**WHAT TO DO:** Retype only what runs from the beginning of the data through the line with "COL = sc.collection"; please omit the pictures and keep every line exact.

>> START RECORDED INFORMATION

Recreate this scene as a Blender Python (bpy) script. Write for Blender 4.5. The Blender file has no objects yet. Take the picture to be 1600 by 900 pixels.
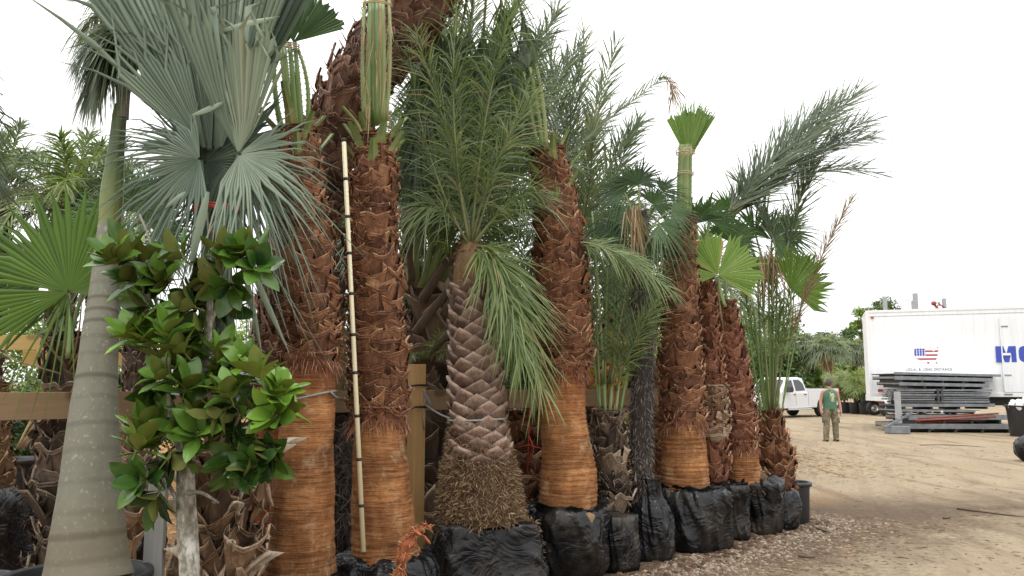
import bpy, math, random
from mathutils import Vector as V, noise, Matrix
R = math.radians
rnd = random.Random(7)
sc = bpy.context.scene
COL = sc.collection

# ------------------------------------------------------------------ camera, sky, sun, exposure
F = 1250.0; PITCH = math.atan(150 / F); EYE = 1.6
cam = bpy.data.cameras.new('camera'); cam.sensor_width = 36; cam.lens = F / 1600 * 36
cam.clip_start = 0.05; cam.clip_end = 3000
camo = bpy.data.objects.new('camera', cam); COL.objects.link(camo)
camo.location = (0, 0, EYE); camo.rotation_euler = (math.pi / 2 + PITCH, 0, 0)
sc.camera = camo

SUN_EL, SUN_AZ = R(64), R(200)          # azimuth clockwise from +Y: behind and a little left of the camera
world = bpy.data.worlds.new('World'); sc.world = world; world.use_nodes = True
nt = world.node_tree; nt.nodes.clear()
sky = nt.nodes.new('ShaderNodeTexSky'); sky.sky_type = 'NISHITA'; sky.sun_disc = False
sky.sun_elevation = SUN_EL; sky.sun_rotation = SUN_AZ; sky.air_density = 1.0; sky.dust_density = 4.0
tc = nt.nodes.new('ShaderNodeTexCoord'); sx = nt.nodes.new('ShaderNodeSeparateXYZ')
nt.links.new(tc.outputs['Generated'], sx.inputs[0])
mr = nt.nodes.new('ShaderNodeMapRange'); mr.inputs['From Min'].default_value = 0.0; mr.inputs['From Max'].default_value = 1.0
mr.inputs['To Min'].default_value = 11.5; mr.inputs['To Max'].default_value = 25.0
nt.links.new(sx.outputs['Z'], mr.inputs['Value'])
nz = nt.nodes.new('ShaderNodeTexNoise'); nz.inputs['Scale'].default_value = 2.5; nz.inputs['Detail'].default_value = 4
nt.links.new(tc.outputs['Generated'], nz.inputs['Vector'])
mm = nt.nodes.new('ShaderNodeMath'); mm.operation = 'MULTIPLY_ADD'; mm.inputs[1].default_value = 3.0
nt.links.new(nz.outputs['Fac'], mm.inputs[0]); nt.links.new(mr.outputs[0], mm.inputs[2])
cl = nt.nodes.new('ShaderNodeCombineColor')
for i in range(3): nt.links.new(mm.outputs[0], cl.inputs[i])
mx = nt.nodes.new('ShaderNodeMix'); mx.data_type = 'RGBA'; mx.inputs[0].default_value = 0.9
nt.links.new(sky.outputs[0], mx.inputs[6]); nt.links.new(cl.outputs[0], mx.inputs[7])
bg = nt.nodes.new('ShaderNodeBackground'); bg.inputs['Strength'].default_value = 0.1
nt.links.new(mx.outputs[2], bg.inputs['Color'])
wo = nt.nodes.new('ShaderNodeOutputWorld'); nt.links.new(bg.outputs[0], wo.inputs[0])

sl = bpy.data.lights.new('sun', 'SUN'); sl.energy = 1.1; sl.angle = R(14); sl.color = (1, .96, .9)
so = bpy.data.objects.new('sun', sl); COL.objects.link(so)
sdir = V((math.sin(SUN_AZ) * math.cos(SUN_EL), math.cos(SUN_AZ) * math.cos(SUN_EL), math.sin(SUN_EL)))
so.rotation_euler = sdir.to_track_quat('Z', 'Y').to_euler(); so.location = sdir * 50

vs = sc.view_settings
vs.view_transform = 'Standard'; vs.look = 'None'; vs.gamma = 1; vs.use_curve_mapping = False; vs.exposure = 0.08

# ------------------------------------------------------------------ geometry helpers
CP, SP = math.cos(PITCH), math.sin(PITCH)
def at(px, py, Y):
    x = (px - 800) / F; y = (450 - py) / F
    dy = CP - y * SP; dz = SP + y * CP
    k = Y / dy
    return V((x * k, Y, EYE + dz * k))
def ray_scale(py, Y):                     # metres per source pixel at depth Y
    y = (450 - py) / F
    return Y / (CP - y * SP) / F
def gz(x, y):
    f = min(1, max(0, (30 - y) / 20))
    return (0.030 * noise.noise(V((x * .6, y * .6, 3.1))) + 0.014 * noise.noise(V((x * 2.3, y * 2.3, 1)))) * f
def bez(p0, p1, p2, t):
    return p0 * (1 - t) ** 2 + p1 * 2 * t * (1 - t) + p2 * t * t
def bezt(p0, p1, p2, t):
    d = (p1 - p0) * (1 - t) + (p2 - p1) * t
    return d.normalized() if d.length > 1e-9 else V((0, 0, 1))
def catmull(P, n):
    """P: list of tuples of floats; returns n interpolated tuples (arc-uniform in index)"""
    out = []; m = len(P) - 1
    for i in range(n):
        u = i / (n - 1) * m; k = min(int(u), m - 1); t = u - k
        a = P[max(k - 1, 0)]; b = P[k]; c = P[k + 1]; d = P[min(k + 2, m)]
        out.append(tuple(.5 * (2 * b[j] + (c[j] - a[j]) * t + (2 * a[j] - 5 * b[j] + 4 * c[j] - d[j]) * t * t
                   + (3 * b[j] - a[j] - 3 * c[j] + d[j]) * t ** 3) for j in range(len(b))))
    return out
def frames(pts, hint=V((0, -1, 0))):
    out = []; n = len(pts); a = None
    for i in range(n):
        T = (pts[min(i + 1, n - 1)] - pts[max(i - 1, 0)])
        T = T.normalized() if T.length > 1e-9 else V((0, 0, 1))
        if a is None:
            a = hint - T * hint.dot(T)
            if a.length < .05: a = V((1, 0, 0)) - T * T.x
        else:
            a = a - T * a.dot(T)
        a.normalize(); out.append((T, a.copy(), T.cross(a)))
    return out

class MB:
    def __init__(s): s.v = []; s.f = []; s.t = []; s.m = []
    def add(s, vs_, fs, tint=.5, mat=0):
        o = len(s.v); s.v.extend(vs_)
        if isinstance(tint, (list, tuple)): s.t.extend(tint)
        else: s.t.extend([tint] * len(vs_))
        for f in fs: s.f.append(tuple(i + o for i in f)); s.m.append(mat)
    def grid(s, rows, closed=False, tint=.5, mat=0):
        nr, nc = len(rows), len(rows[0]); vs_ = [p for r in rows for p in r]; fs = []
        for i in range(nr - 1):
            for j in range(nc if closed else nc - 1):
                k = (j + 1) % nc
                fs.append((i * nc + j, i * nc + k, (i + 1) * nc + k, (i + 1) * nc + j))
        s.add(vs_, fs, tint, mat)
    def tube(s, pts, rad, n=8, tint=.5, mat=0, cap=True, flat=1.0, hint=V((0, -1, 0))):
        rows = []
        if not isinstance(rad, (list, tuple)): rad = [rad] * len(pts)
        for p, r, (T, a, b) in zip(pts, rad, frames(pts, hint)):
            rows.append([p + (a * math.cos(2 * math.pi * j / n) * flat + b * math.sin(2 * math.pi * j / n)) * r for j in range(n)])
        o = len(s.v); s.grid(rows, True, tint, mat)
        if cap:
            s.f.append(tuple(o + j for j in reversed(range(n)))); s.m.append(mat)
            e = o + (len(rows) - 1) * n
            s.f.append(tuple(e + j for j in range(n))); s.m.append(mat)
    def box(s, c, sx_, sy, sz, M=None, tint=.5, mat=0):
        vs_ = []
        for x in (-1, 1):
            for y in (-1, 1):
                for z in (-1, 1):
                    p = V((x * sx_ / 2, y * sy / 2, z * sz / 2))
                    vs_.append((M @ p if M else p) + V(c))
        s.add(vs_, [(0, 1, 3, 2), (4, 6, 7, 5), (0, 4, 5, 1), (2, 3, 7, 6), (0, 2, 6, 4), (1, 5, 7, 3)], tint, mat)
    def prism(s, outline, y0, y1, tint=.5, mat=0, M=None):
        """outline in (x,z), extruded along y"""
        n = len(outline)
        vs_ = [V((x, y0, z)) for x, z in outline] + [V((x, y1, z)) for x, z in outline]
        if M: vs_ = [M @ p for p in vs_]
        fs = [tuple(range(n)), tuple(reversed(range(n, 2 * n)))] + [(i, i + n, (i + 1) % n + n, (i + 1) % n) for i in range(n)]
        s.add(vs_, fs, tint, mat)
    def lathe(s, prof, n=24, c=(0, 0, 0), tint=.5, mat=0, M=None):
        rows = []
        for r, z in prof:
            row = [V((r * math.cos(2 * math.pi * j / n), r * math.sin(2 * math.pi * j / n), z)) for j in range(n)]
            rows.append([(M @ p if M else p) + V(c) for p in row])
        s.grid(rows, True, tint, mat)
    def build(s, name, mats, parent=None, smooth=True, bevel=0):
        me = bpy.data.meshes.new(name)
        off = wloc(parent) if parent else V((0, 0, 0))
        me.from_pydata([tuple(p - off) for p in s.v], [], s.f)
        if not isinstance(mats, (list, tuple)): mats = [mats]
        for m in mats: me.materials.append(m)
        at_ = me.attributes.new('tint', 'FLOAT', 'POINT'); at_.data.foreach_set('value', [float(x) for x in s.t])
        me.polygons.foreach_set('material_index', s.m)
        me.polygons.foreach_set('use_smooth', [smooth] * len(s.f))
        me.update()
        o = bpy.data.objects.new(name, me); COL.objects.link(o)
        if parent: o.parent = parent
        if bevel:
            b = o.modifiers.new('bevel', 'BEVEL'); b.width = bevel; b.segments = 2; b.limit_method = 'ANGLE'
        return o
def wloc(o):
    l = V(o.location)
    while o.parent: o = o.parent; l += V(o.location)
    return l
def tag(o, label, cat, group=None, kind=None):
    o['label'] = label; o['category'] = cat
    if group: o['group'] = group
    if kind: o['kind'] = kind
    return o
def thing(name, loc, label, cat, group=None):
    o = bpy.data.objects.new(name, None); COL.objects.link(o); o.location = loc; o.empty_display_size = .2
    return tag(o, label, cat, group)
def copy_tree(o, parent=None):
    c = o.copy(); COL.objects.link(c); c.parent = parent
    for ch in o.children: copy_tree(ch, c)
    return c
def ub(d, j=.5):
    return V((rnd.uniform(-1, 1), rnd.uniform(-1, 1), rnd.uniform(-1, 1))) * j + d

# ------------------------------------------------------------------ materials
class NT:
    def __init__(s, name):
        s.mat = bpy.data.materials.new(name); s.mat.use_nodes = True; s.t = s.mat.node_tree; s.t.nodes.clear()
        s.out = s.n('ShaderNodeOutputMaterial')
    def n(s, typ, **kw):
        x = s.t.nodes.new(typ)
        for k, v in kw.items(): setattr(x, k, v)
        return x
    def l(s, a, b): s.t.links.new(a, b)
    def coord(s, scale=(1, 1, 1), which='Object'):
        tc_ = s.n('ShaderNodeTexCoord'); m = s.n('ShaderNodeMapping'); m.inputs['Scale'].default_value = scale
        s.l(tc_.outputs[which], m.inputs[0]); return m.outputs[0]
    def noise(s, vec, scale, detail=4, rough=.55, dist=0):
        x = s.n('ShaderNodeTexNoise'); x.inputs['Scale'].default_value = scale; x.inputs['Detail'].default_value = detail
        x.inputs['Roughness'].default_value = rough; x.inputs['Distortion'].default_value = dist
        s.l(vec, x.inputs['Vector']); return x.outputs['Fac']
    def ramp(s, fac, stops):
        x = s.n('ShaderNodeValToRGB'); e = x.color_ramp.elements
        while len(e) < len(stops): e.new(.5)
        for el, (p, c) in zip(e, stops): el.position = p; el.color = (*c, 1) if len(c) == 3 else c
        s.l(fac, x.inputs[0]); return x.outputs[0]
    def mix(s, fac, a, b, typ='MIX'):
        x = s.n('ShaderNodeMix', data_type='RGBA', blend_type=typ)
        for sock, v in ((x.inputs[0], fac), (x.inputs[6], a), (x.inputs[7], b)):
            if hasattr(v, 'is_output'): s.l(v, sock)
            elif isinstance(v, (int, float)): sock.default_value = v if sock.type == 'VALUE' else (v, v, v, 1)
            else: sock.default_value = (*v, 1)
        return x.outputs[2]
    def math(s, op, a, b=0.0, c=0.0):
        x = s.n('ShaderNodeMath', operation=op)
        for sock, v in zip(x.inputs, (a, b, c)):
            if hasattr(v, 'is_output'): s.l(v, sock)
            else: sock.default_value = v
        return x.outputs[0]
    def attr(s, name='tint'):
        return s.n('ShaderNodeAttribute', attribute_name=name).outputs['Fac']
    def bump(s, h, strength=.5, dist=.01):
        x = s.n('ShaderNodeBump'); x.inputs['Strength'].default_value = strength; x.inputs['Distance'].default_value = dist
        s.l(h, x.inputs['Height']); return x.outputs[0]
    def bsdf(s, color, rough=.6, normal=None, metal=0, spec=.5, transl=0, tcolor=None, coat=0):
        p = s.n('ShaderNodeBsdfPrincipled')
        if hasattr(color, 'is_output'): s.l(color, p.inputs['Base Color'])
        else: p.inputs['Base Color'].default_value = (*color, 1)
        if hasattr(rough, 'is_output'): s.l(rough, p.inputs['Roughness'])
        else: p.inputs['Roughness'].default_value = rough
        p.inputs['Metallic'].default_value = metal; p.inputs['Specular IOR Level'].default_value = spec
        p.inputs['Coat Weight'].default_value = coat
        if normal: s.l(normal, p.inputs['Normal'])
        sh = p.outputs[0]
        if transl:
            t = s.n('ShaderNodeBsdfTranslucent')
            tcl = tcolor if tcolor is not None else color
            if hasattr(tcl, 'is_output'): s.l(tcl, t.inputs[0])
            else: t.inputs[0].default_value = (*tcl, 1)
            m = s.n('ShaderNodeMixShader'); m.inputs[0].default_value = transl
            s.l(sh, m.inputs[1]); s.l(t.outputs[0], m.inputs[2]); sh = m.outputs[0]
        s.l(sh, s.out.inputs['Surface']); return s.mat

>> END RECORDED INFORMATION

**RESULT FOR THIS EXERCISE:**
Recreate this scene as a Blender Python (bpy) script. Write for Blender 4.5. The Blender file has no objects yet. Take the picture to be 1600 by 900 pixels.
import bpy, math, random
from mathutils import Vector as V, noise, Matrix
R = math.radians
rnd = random.Random(7)
sc = bpy.context.scene
COL = sc.collection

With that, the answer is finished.